In a certain binary-star system, each star has the same mass as our Sun, and they revolve about their center of mass. The distance between them is the same as the distance between Earth and the Sun. What is their period of revolution in years?

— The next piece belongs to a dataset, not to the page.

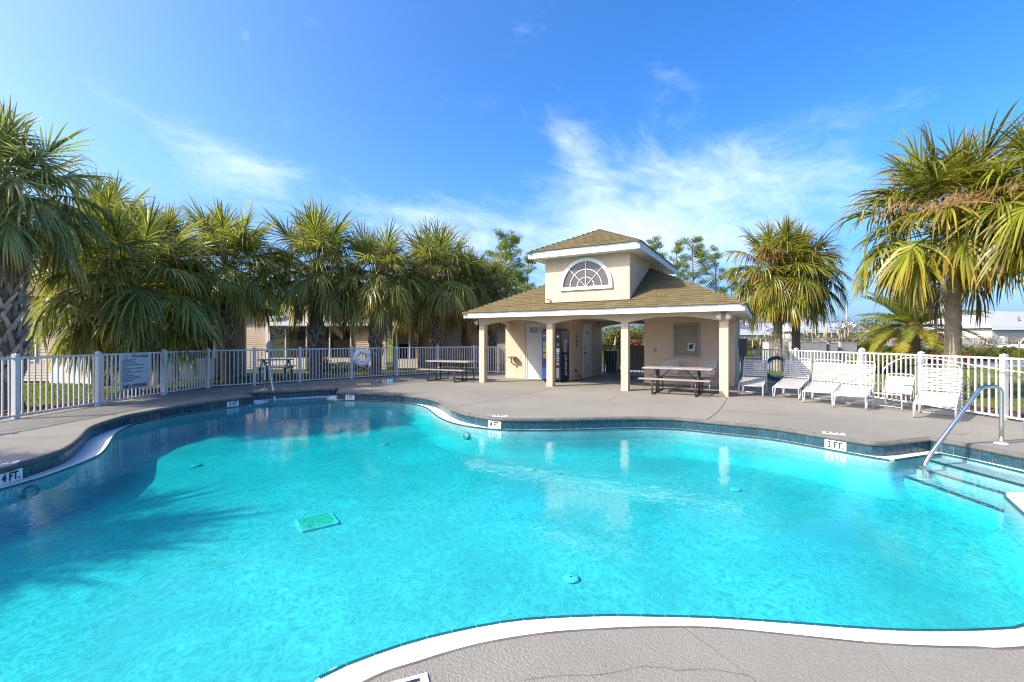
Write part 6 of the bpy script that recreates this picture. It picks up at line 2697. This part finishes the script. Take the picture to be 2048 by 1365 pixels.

The mass of each star of the binary-star system is$\text{M}=1.99\times {10}^{30}\text{\hspace{0.17em}kg}$

The distance between two stars of the binary-star system is $\text{d}=\text{2r}=1.5\times {10}^{11}\text{\hspace{0.17em}m}$

Find the period by equating the gravitational force of attraction and centripetal force in the binary star system. Gravitational force is the force exerted by the Earth towards it.

Formulae are as follows:

The Centripetal force,$\mathrm{F}=\frac{{\mathrm{Mv}}^2}{\mathrm{r}}$.

The Gravitational force of attraction between two bodies of masses M and m separated by distance d is$\mathrm{F}=\frac{\mathrm{GMm}}{{\mathrm{r}}^2}$.

where F is the centripetal force, G is the gravitational constant, M, and m are masses, v is velocity and r is the radius.

Now,

The gravitational force between stars = centripetal force between two stars

$\mathrm{F}=\frac{{\mathrm{GM}}^2}{{\mathrm{d}}^2}=\frac{{\mathrm{Mv}}^2}{\mathrm{r}}$

$\begin{array}{c}\frac{{\mathrm{GM}}^2}{{\mathrm{d}}^2}=\frac{\mathrm{M}{\left(\frac{2\mathrm{\pi r}}{\mathrm{T}}\right)}^2}{\mathrm{r}}\\ \frac{{\mathrm{GM}}^2}{4{\mathrm{r}}^2}=\frac{\mathrm{M}{\left(\frac{2\mathrm{\pi r}}{\mathrm{T}}\right)}^2}{\mathrm{r}}\\ \frac{{\mathrm{GM}}^2}{4{\mathrm{r}}^2}=\frac{4{\mathrm{M\pi }}^2{\mathrm{r}}^2}{{\mathrm{T}}^2\mathrm{r}}\\ {\mathrm{T}}^2=\frac{16{\mathrm{\pi }}^2{\mathrm{r}}^3}{\mathrm{GM}}\\ \mathrm{T}=\sqrt{\frac{16{\mathrm{\pi }}^2{\mathrm{r}}^3}{\mathrm{GM}}}\\ \mathrm{T}=\sqrt{\frac{16\times {\left(3.142\right)}^2{(0.75\times {10}^{11}\mathrm{m})}^3}{6.67\times {10}^{-11}\mathrm{N}\cdot {\mathrm{m}}^2/{\mathrm{kg}}^2(1.99\times {10}^{30}\mathrm{kg})}}\\ \mathrm{T}=2.2\times {10}^7\mathrm{s}\end{array}$

But,

$1\text{\hspace{0.17em}\hspace{0.17em}year}=3.156\times {10}^7\text{s}$

So,

$\begin{array}{c}\mathrm{T}=\frac{2.241\times {10}^7\mathrm{s}}{3.156\times {10}^7\mathrm{s}}\times 1\mathrm{year}\\ =0.71\mathrm{year}\end{array}$

Therefore,the period of revolution of the binary-star system$0.71\mathrm{year}$.

Therefore, using the gravitational force of attraction between two objects and the centripetal force, the period of revolution of a system can be found.